Failing to establish a comprehensive and robust domestic supply chain for the materials underpinning the sought-after shift to net carbon zero, writes Nolan, risks three troubling developments:

  1. The U.S. might trade “the geopolitics of the oil barrel — and reliance on OPEC — for the geopolitics of the battery and a supply chain controlled by China.” With import dependence for metals and minerals already at “alarming levels(…) [a]llowing China to potentially weaponize our mineral insecurity is a mistake we must avoid.”
  2.  U.S. and global climate efforts could be derailed: “Battery material shortfalls by 2030 could mean sharply rising battery prices and curtailed EV deployment that makes the impact of today’s semiconductor shortage and its effect on the auto market seem tame. By 2030, as many as 35 million EVs that otherwise would be on the world’s roads won’t exist due to a lack of the materials needed to produce them.”
  3. Not all nations would be equally hit by this production shortfall “[b]ecause China holds such a dominant position in the supply chain.” As such, “Chinese automakers will gain access to materials that U.S. manufacturers won’t. The competitiveness of the U.S. auto industry and the millions of jobs it supports hang in the balance.”

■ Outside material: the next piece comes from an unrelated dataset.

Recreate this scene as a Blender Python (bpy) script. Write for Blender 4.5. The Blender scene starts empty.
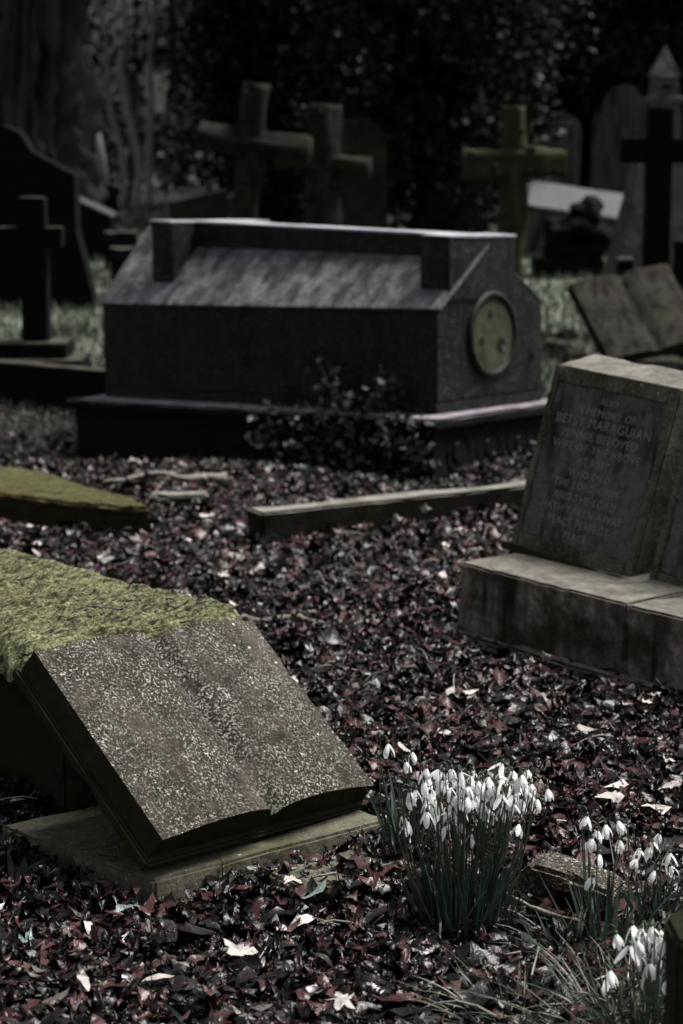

The challenge is clear, and awareness of the issue has been growing.  However, charting a path to success is complicated by a persisting “Not-in-my-Backyard (NIMBY)” sentiment and the notion that we can recycle, substitute, and “friend-shore” our way out of the problem, as we pointed out in a recent post.

Ultimately, the only viable solution is a comprehensive “all-of-the-above” approach that acknowledges that the above-referenced approaches are all parts of the solution — but they must be complemented by support for a strong and sustainable domestic mining and processing infrastructure.  The sooner stakeholders come to terms with this reality, the more likely we are to succeed.

As Nolan concludes:

“The U.S. can win the EV revolution, produce the emissions-free vehicles essential to climate action, and ensure the auto jobs of tomorrow are American jobs, but we must make mining policy the foundation of this effort. There’s not a moment to lose.”